The chaos will dissipate. I feel out of control because I'm not connected to my spiritual self and thus, I'm powerless, I can't understand myself in lower states of consciousness and I can't find solutions in lower states of consciousness. When I pull myself away from my higher self, when I stop listening and focus too much on something outside of myself, I can't discover what will help me.

And I can't write about my book if I'm not writing about what I know. I'm not describing the color of my eyes by describing myself. Or if I am, I'm describing the potential color of millions of other people's eyes. You know? There are many, many patterns in humanity. We're not like snowflakes at all. And to understand a quality that you possess, a pattern that you possess, an issue that you possess or a solution, is to understand something that someone else is going through too. Not everybody, but somebody. I need to write about the people who are like me.

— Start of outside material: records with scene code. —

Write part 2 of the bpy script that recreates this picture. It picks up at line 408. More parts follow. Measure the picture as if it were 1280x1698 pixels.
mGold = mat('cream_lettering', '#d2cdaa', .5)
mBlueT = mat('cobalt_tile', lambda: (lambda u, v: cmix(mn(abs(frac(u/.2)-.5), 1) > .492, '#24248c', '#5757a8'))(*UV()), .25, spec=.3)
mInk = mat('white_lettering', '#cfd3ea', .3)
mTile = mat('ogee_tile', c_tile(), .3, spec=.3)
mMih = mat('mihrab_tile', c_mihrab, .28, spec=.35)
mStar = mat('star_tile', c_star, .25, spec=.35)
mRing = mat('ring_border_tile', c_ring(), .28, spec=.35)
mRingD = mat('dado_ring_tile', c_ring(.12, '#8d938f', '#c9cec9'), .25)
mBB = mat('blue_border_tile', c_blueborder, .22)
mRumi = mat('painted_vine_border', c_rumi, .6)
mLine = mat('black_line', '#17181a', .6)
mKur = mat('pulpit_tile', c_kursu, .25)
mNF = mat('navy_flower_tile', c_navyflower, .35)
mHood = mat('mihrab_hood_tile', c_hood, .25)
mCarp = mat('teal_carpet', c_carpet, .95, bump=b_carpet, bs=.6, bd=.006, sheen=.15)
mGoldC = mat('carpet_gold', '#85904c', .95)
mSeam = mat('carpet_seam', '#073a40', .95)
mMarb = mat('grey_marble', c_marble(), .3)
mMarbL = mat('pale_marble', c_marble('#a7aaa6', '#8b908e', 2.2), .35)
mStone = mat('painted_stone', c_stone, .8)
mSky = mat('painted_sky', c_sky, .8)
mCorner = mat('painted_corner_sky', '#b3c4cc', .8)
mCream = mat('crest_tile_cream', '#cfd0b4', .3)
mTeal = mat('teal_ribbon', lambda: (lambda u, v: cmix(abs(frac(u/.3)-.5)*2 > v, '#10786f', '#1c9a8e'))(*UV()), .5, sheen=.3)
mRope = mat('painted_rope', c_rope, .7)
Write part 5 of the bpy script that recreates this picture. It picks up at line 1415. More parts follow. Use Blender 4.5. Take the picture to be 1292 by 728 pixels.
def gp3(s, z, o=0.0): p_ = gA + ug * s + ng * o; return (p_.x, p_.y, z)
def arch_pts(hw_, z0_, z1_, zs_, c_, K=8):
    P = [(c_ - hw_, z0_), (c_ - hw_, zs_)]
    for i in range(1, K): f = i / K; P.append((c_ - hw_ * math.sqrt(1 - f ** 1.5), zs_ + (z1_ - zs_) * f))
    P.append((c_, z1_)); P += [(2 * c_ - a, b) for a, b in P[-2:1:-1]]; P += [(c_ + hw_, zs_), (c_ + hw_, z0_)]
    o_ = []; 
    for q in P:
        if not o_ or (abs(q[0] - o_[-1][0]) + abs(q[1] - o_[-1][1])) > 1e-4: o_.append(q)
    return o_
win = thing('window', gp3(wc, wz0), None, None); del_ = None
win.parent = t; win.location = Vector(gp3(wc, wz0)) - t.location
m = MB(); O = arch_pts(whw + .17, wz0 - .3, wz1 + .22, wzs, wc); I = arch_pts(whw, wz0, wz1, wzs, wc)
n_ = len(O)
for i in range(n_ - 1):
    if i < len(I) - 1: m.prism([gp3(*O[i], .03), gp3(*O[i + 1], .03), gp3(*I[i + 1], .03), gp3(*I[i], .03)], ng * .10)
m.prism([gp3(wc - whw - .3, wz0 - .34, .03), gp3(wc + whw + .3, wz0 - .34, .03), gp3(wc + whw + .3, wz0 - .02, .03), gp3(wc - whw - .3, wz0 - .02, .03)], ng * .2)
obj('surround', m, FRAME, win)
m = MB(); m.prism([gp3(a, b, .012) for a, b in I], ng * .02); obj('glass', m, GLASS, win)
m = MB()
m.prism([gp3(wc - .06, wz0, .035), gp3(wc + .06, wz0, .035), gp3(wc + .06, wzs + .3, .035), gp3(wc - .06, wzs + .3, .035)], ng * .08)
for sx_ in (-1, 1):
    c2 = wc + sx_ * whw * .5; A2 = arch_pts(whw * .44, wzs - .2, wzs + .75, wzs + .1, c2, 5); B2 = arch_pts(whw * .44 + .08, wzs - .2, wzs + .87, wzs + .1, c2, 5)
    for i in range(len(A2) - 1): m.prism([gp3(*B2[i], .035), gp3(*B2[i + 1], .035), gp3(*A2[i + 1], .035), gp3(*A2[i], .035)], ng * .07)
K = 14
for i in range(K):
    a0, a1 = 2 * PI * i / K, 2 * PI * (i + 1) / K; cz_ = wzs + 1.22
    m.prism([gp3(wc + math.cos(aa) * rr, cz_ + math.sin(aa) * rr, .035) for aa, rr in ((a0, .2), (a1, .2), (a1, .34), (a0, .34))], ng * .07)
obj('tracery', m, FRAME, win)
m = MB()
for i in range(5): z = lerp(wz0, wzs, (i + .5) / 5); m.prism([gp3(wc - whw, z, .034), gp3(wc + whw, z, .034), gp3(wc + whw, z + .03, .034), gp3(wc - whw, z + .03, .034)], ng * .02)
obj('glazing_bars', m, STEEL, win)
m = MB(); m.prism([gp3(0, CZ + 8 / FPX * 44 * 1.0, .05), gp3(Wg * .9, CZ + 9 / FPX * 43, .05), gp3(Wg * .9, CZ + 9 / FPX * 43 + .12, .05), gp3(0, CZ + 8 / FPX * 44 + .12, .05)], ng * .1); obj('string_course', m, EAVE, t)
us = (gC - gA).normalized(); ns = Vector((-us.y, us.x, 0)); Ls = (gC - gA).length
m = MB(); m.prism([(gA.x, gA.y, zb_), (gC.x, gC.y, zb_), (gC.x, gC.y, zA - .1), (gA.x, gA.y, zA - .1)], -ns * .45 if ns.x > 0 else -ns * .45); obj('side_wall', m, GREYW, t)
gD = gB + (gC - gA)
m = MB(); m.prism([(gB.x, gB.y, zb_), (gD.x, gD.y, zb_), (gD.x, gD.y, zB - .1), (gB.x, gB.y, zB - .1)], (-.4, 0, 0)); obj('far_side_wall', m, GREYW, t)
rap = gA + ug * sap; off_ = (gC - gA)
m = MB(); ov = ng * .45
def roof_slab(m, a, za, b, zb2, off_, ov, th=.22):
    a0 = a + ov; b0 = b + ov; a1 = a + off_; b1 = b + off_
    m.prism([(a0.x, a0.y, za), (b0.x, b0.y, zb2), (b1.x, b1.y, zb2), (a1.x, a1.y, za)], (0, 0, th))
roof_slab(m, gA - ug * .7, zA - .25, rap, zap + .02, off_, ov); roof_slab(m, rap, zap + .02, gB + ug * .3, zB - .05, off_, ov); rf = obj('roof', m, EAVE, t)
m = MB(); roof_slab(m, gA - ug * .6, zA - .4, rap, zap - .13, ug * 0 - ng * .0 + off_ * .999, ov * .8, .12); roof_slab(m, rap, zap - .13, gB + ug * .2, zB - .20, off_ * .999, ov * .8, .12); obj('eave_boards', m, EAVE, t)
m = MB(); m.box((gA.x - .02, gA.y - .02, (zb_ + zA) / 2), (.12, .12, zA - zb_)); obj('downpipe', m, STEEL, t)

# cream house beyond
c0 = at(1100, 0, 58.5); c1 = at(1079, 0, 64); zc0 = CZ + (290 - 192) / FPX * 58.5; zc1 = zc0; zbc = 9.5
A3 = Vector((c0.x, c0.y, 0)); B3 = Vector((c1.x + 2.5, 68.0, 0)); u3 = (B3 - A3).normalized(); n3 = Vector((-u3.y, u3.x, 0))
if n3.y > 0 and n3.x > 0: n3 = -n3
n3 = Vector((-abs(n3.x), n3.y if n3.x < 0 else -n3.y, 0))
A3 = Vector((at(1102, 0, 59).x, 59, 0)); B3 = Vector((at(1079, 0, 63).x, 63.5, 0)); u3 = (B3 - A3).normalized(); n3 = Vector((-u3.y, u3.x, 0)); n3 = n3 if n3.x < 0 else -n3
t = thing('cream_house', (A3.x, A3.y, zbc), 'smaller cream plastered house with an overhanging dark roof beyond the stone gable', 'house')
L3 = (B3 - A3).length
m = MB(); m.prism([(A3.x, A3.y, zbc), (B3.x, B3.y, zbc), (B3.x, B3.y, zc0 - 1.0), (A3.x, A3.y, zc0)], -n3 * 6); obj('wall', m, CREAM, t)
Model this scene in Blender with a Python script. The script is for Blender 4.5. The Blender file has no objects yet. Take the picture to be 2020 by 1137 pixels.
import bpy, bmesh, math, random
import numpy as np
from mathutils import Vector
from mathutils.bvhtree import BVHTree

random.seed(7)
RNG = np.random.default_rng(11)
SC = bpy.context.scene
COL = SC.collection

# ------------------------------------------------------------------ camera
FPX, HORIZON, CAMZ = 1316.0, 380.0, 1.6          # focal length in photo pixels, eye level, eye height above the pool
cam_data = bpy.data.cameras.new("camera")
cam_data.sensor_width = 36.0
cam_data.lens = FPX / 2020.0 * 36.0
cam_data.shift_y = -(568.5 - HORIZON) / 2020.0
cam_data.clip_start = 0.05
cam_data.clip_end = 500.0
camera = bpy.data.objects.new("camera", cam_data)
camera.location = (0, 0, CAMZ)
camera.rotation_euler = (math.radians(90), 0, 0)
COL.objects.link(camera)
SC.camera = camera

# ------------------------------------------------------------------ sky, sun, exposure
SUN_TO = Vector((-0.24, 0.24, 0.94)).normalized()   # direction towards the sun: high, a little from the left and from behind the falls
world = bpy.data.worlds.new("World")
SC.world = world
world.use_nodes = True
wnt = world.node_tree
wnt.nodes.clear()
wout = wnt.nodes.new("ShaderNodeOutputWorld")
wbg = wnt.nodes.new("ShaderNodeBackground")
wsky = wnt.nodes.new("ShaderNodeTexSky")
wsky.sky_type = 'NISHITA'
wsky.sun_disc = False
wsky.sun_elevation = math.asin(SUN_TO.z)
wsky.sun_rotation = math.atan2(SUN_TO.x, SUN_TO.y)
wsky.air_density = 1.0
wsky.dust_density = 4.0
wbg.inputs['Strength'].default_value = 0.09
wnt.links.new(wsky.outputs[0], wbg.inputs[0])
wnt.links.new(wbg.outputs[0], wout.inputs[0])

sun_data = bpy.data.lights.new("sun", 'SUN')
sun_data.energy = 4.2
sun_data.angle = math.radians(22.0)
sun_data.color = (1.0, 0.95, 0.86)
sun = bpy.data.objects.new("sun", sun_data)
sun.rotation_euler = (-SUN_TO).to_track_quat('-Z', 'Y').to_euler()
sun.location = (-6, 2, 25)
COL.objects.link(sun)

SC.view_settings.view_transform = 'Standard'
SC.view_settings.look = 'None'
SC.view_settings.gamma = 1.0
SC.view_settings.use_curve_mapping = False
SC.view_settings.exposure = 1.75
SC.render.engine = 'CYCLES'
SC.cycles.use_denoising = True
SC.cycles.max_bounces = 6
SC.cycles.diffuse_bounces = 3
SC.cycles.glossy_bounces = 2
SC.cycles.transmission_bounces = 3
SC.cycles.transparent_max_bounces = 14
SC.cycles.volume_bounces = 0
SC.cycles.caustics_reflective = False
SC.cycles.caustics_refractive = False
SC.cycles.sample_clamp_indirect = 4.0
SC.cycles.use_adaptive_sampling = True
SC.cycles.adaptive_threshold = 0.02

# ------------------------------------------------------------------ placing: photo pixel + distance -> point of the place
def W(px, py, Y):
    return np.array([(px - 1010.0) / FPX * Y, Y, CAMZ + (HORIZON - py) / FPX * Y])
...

I can still conjecture about philosophical issues that I'm not currently directly experiencing, just so long as they connect to my experiences and compliment them. If they're not relevant to my experiences, they're just tangents with no purpose and not convincing enough to apply to someone's life.

My experiences aren't conjecture because experiencing something is all the proof you need, if you trust your experiences or recognize them for what they are.

I need to experience myself instead of experience my mirror image through the world. Cause it's distorted and it doesn't make as much sense.

I have to go night night though. Work in 6 and a half hours.